撮影に使ったトレッカーは重さが約18kg。これを背負った状態で、頭上約60cmの高さに、合計15個のカメラが付いた球体があり、2.5秒に1回のペースで位置情報とともに360度の風景を自動的に記録していく。
撮影隊はグーグルの社員ら約15名。ただし、今回は登山道ということで、実際にトレッカーを背負ったのは、委託したプロの登山家。また、撮影隊の高山病の危険を回避するために慎重に撮影を進めるなど、平地のストリートビュー撮影とは異なる苦労や困難があったという。
斜度が30度にも達する斜面やよじ登る必要のある岩場、火口に滑り落ちる危険もある雪渓、あるいは強風の中で重心の高いトレッカーを背負いながら、できるだけ水平を保ちながら同じ姿勢で登り続けるのは非常に難しかったという。また、一度バッテリートラブルにも見舞われ、撮影されていなかった区間を下って登り直したこともあったとしている。
“弾丸登山”はやめて……と山梨県知事、ストリートビューで予行を
23日夕方には、山梨県富士河口湖町にある富士ビジターセンターにおいて、横内正明山梨県知事も出席して、富士山をバックにストリートビューの公開を記念するテープカットが行われた。
横内知事は、世界文化遺産に登録され、日本の宝から世界の宝になった富士山がストリートビューで撮影・公開されたことに喜びを示すとともに、実際に訪れることができない人にも富士登山を仮想体験してもらい、感動を味わってもらえればとコメント。一方で、実際に富士登山を計画している人に向けては、あらかじめストリートビューで危険な個所や混雑しやすい区間を把握したり、写真に写り込んでいる登山者の服装や装備を参考にするなど、安全な登山のために役立てて欲しいと呼び掛け、“弾丸登山”は絶対に行わないよう繰り返し訴えた。
グーグルでも、同社公式ブログや「ストリートビューギャラリー」で富士山を紹介する際に、山梨県の公式サイトにリンクするなどして、安全な登山の呼び掛けに協力していくという。
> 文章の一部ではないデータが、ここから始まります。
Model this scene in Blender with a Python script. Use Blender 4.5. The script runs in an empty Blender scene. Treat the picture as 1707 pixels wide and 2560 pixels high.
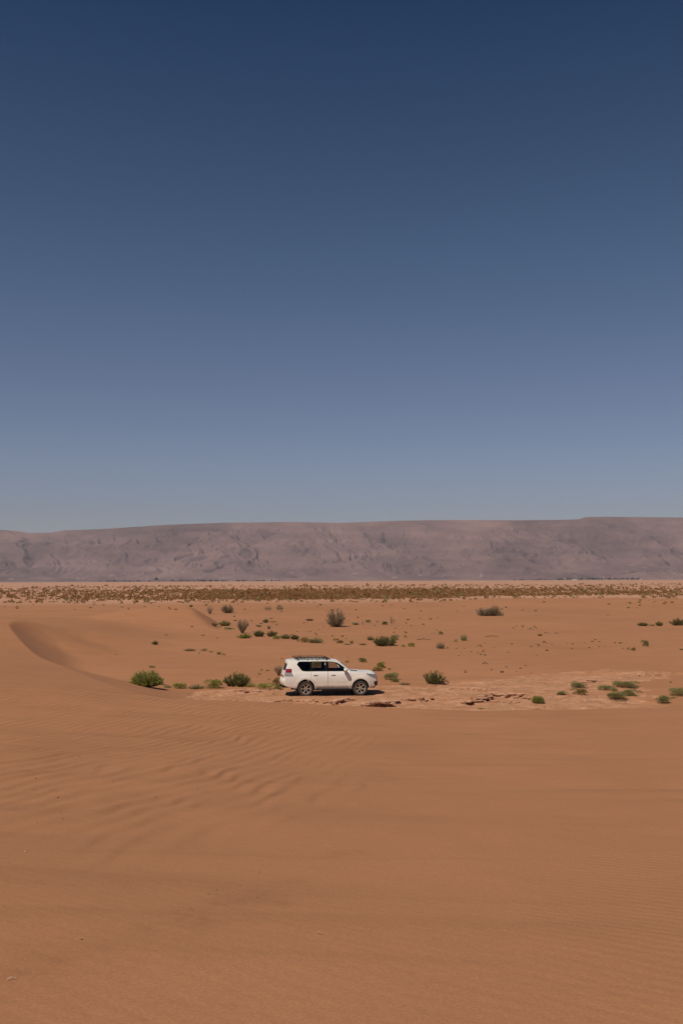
import bpy, bmesh, math, random
import numpy as np
from mathutils import Vector, Matrix, Euler

random.seed(7)
rng = np.random.default_rng(11)
R = math.radians
scene = bpy.context.scene
col = scene.collection

# ------------------------------------------------------------------ camera
EYE = 5.7
W0, H0 = 1707, 2560            # photograph pixels, used only to aim rays at the terrain
FPX = 35.0 / 36.0 * H0
HORIZON = 1450.0
PITCH = math.atan((HORIZON - H0 / 2) / FPX)
ROLL = R(0.22)
cam_d = bpy.data.cameras.new('camera')
cam_d.sensor_fit = 'VERTICAL'; cam_d.sensor_height = 36.0; cam_d.sensor_width = 24.0
cam_d.lens = 35.0
cam_d.clip_start = 0.1; cam_d.clip_end = 40000
cam = bpy.data.objects.new('camera', cam_d); col.objects.link(cam)
cam.location = (0, 0, EYE)
cam.rotation_euler = (Matrix.Rotation(R(90) + PITCH, 3, 'X') @ Matrix.Rotation(-ROLL, 3, 'Z')).to_euler()
scene.camera = cam
CAM_M = Matrix.Rotation(R(90) + PITCH, 3, 'X') @ Matrix.Rotation(-ROLL, 3, 'Z')

# ------------------------------------------------------------------ sky, sun, exposure
SUN_EL = 54.0
SUN_FROM = Vector((-0.66, -0.75, 0)).normalized()      # horizontal direction towards the sun
world = bpy.data.worlds.new('World'); scene.world = world
world.use_nodes = True
wn = world.node_tree; wn.nodes.clear()
w_out = wn.nodes.new('ShaderNodeOutputWorld'); w_bg = wn.nodes.new('ShaderNodeBackground')
sky = wn.nodes.new('ShaderNodeTexSky'); sky.sky_type = 'NISHITA'; sky.sun_disc = False
sky.sun_elevation = R(SUN_EL); sky.sun_rotation = math.atan2(SUN_FROM.x, SUN_FROM.y)
sky.altitude = 1100; sky.air_density = 1.0; sky.dust_density = 0.5; sky.ozone_density = 1.0
geo_w = wn.nodes.new('ShaderNodeTexCoord'); sep_w = wn.nodes.new('ShaderNodeSeparateXYZ')
wn.links.new(geo_w.outputs['Generated'], sep_w.inputs[0])
grade = wn.nodes.new('ShaderNodeValToRGB')                 # grading of the clear desert sky by elevation
SKY_STOPS = [(0.03, (1.02, .88, .96)), (0.072, (.985, .865, .95)), (.116, (1.00, .905, 1.01)), (.179, (.92, .86, .96)), (.311, (.616, .739, .848)), (.419, (.39, .558, .712)), (.514, (.146, .369, .601)), (.75, (.10, .28, .52))]
ge = grade.color_ramp.elements
while len(ge) < len(SKY_STOPS): ge.new(0.5)
for i_, (p_, c_) in enumerate(SKY_STOPS): ge[i_].position = p_; ge[i_].color = (*c_, 1)
wn.links.new(sep_w.outputs[2], grade.inputs[0])
tint = wn.nodes.new('ShaderNodeMix'); tint.data_type = 'RGBA'; tint.blend_type = 'MULTIPLY'; tint.inputs[0].default_value = 1.0
wn.links.new(sky.outputs[0], tint.inputs[6]); wn.links.new(grade.outputs[0], tint.inputs[7])
wn.links.new(tint.outputs[2], w_bg.inputs[0]); wn.links.new(w_bg.outputs[0], w_out.inputs[0])
w_bg.inputs[1].default_value = 0.055
sun_d = bpy.data.lights.new('sun', 'SUN'); sun_d.energy = 3.9; sun_d.angle = R(0.53)
sun_d.color = (1.0, 0.91, 0.78)
sun = bpy.data.objects.new('sun', sun_d); col.objects.link(sun)
sdir = SUN_FROM * math.cos(R(SUN_EL)) + Vector((0, 0, math.sin(R(SUN_EL))))
sun.rotation_euler = sdir.to_track_quat('Z', 'Y').to_euler(); sun.location = (-60, -60, 90)
vs = scene.view_settings
vs.view_transform = 'Standard'; vs.look = 'None'; vs.exposure = 0.0; vs.gamma = 1.0; vs.use_curve_mapping = False
scene.cycles.volume_bounces = 0
scene.cycles.max_bounces = 8
scene.cycles.transparent_max_bounces = 16
scene.cycles.sample_clamp_indirect = 6

# ------------------------------------------------------------------ helpers
def tag(o, label=None, cat=None, group=None, kind=None):
    if label: o['label'] = label
    if cat: o['category'] = cat
    if group: o['group'] = group
    if kind: o['kind'] = kind
    return o
def link(name, me, parent=None, mats=()):
    o = bpy.data.objects.new(name, me); col.objects.link(o)
    for m in mats: me.materials.append(m)
    if parent: o.parent = parent
    return o
def empty(name, loc=(0, 0, 0), rz=0):
    o = bpy.data.objects.new(name, None); col.objects.link(o)
    o.location = loc; o.rotation_euler = (0, 0, rz); o.empty_display_size = 0.2
    return o
def np_mesh(name, V, F, smooth=False):
    """V (n,3), F (m,k) numpy"""
    me = bpy.data.meshes.new(name)
    V = np.asarray(V, dtype=np.float32); F = np.asarray(F, dtype=np.int32)
    me.vertices.add(len(V)); me.vertices.foreach_set('co', V.ravel())
    k = F.shape[1]
    me.loops.add(F.size); me.loops.foreach_set('vertex_index', F.ravel())
    me.polygons.add(len(F)); me.polygons.foreach_set('loop_start', np.arange(0, F.size, k, dtype=np.int32))
    me.polygons.foreach_set('use_smooth', np.full(len(F), smooth, dtype=bool))
    me.update(calc_edges=True)
    return me
def bm_mesh(name, bm, smooth=None):
    me = bpy.data.meshes.new(name); bm.normal_update(); bm.to_mesh(me); bm.free()
    if smooth is not None:
        me.polygons.foreach_set('use_smooth', np.ones(len(me.polygons), dtype=bool))
        me.set_sharp_from_angle(angle=R(smooth))
    return me
def smoothstep(a, b, x):
    t = np.clip((x - a) / (b - a), 0, 1); return t * t * (3 - 2 * t)
def hashf(ix, iy, seed):
    h = (ix.astype(np.int64) * 374761393 + iy.astype(np.int64) * 668265263 + seed * 974634777) & 0xFFFFFFFF
    h = ((h ^ (h >> 13)) * 1274126177) & 0xFFFFFFFF
    h = h ^ (h >> 16)
    return (h & 0xFFFFFF) / float(0xFFFFFF)
def perlin(x, y, seed=0):
    x = np.asarray(x, dtype=np.float64); y = np.asarray(y, dtype=np.float64)
    ix = np.floor(x); iy = np.floor(y); fx = x - ix; fy = y - iy
    ix = ix.astype(np.int64); iy = iy.astype(np.int64)
    def g(ox, oy):
        a = hashf(ix + ox, iy + oy, seed) * 2 * np.pi
        return np.cos(a) * (fx - ox) + np.sin(a) * (fy - oy)
    u = fx ** 3 * (fx * (fx * 6 - 15) + 10); v = fy ** 3 * (fy * (fy * 6 - 15) + 10)
    a = g(0, 0) * (1 - u) + g(1, 0) * u; b = g(0, 1) * (1 - u) + g(1, 1) * u
    return (a * (1 - v) + b * v) * 1.5
def fbm(x, y, seed=0, octv=4, lac=2.03, gain=0.5):
    s = 0; a = 1; n = 0
    for k in range(octv):
        s = s + a * perlin(x, y, seed + k * 17); n += a; a *= gain; x = x * lac + 3.7; y = y * lac + 1.3
    return s / n
def ridged(x, y, seed=0, octv=4, gain=0.5):
    s = 0; a = 1; n = 0
    for k in range(octv):
        s = s + a * (1 - np.abs(perlin(x, y, seed + k * 13)) * 2); n += a; a *= gain; x = x * 2.1 + 5.1; y = y * 2.1 + 2.2
    return s / n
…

グーグルの村井説人氏(パートナーシップ統括部長)によると、Googleでは2009年よりユネスコと連携して世界中の世界遺産を撮影してきており、日本でも京都の寺社や、岩手県の平泉などをすでにストリートビューで公開している事例がある。こうしたデジタルアーカイブ化の取り組みは、世界中のユーザーが世界遺産のストリートビューにアクセスし、その世界遺産をよく知ることができるようにすることが目的であり、次の世代に価値ある資産をいかにして残すのかというGoogleにとってのチャレンジでもあるとした。
今回、新たにストリートビューを撮影・公開した富士山は、日本人に愛され続けてきた山であるとともに、世界中の人に日本の象徴として考えられている山でもあると指摘。「富士山のストリートビューが、広く日本人に愛されてきた山の美しさやさまざまな表情を世界中の人々に伝えられる機会になれば」と語った。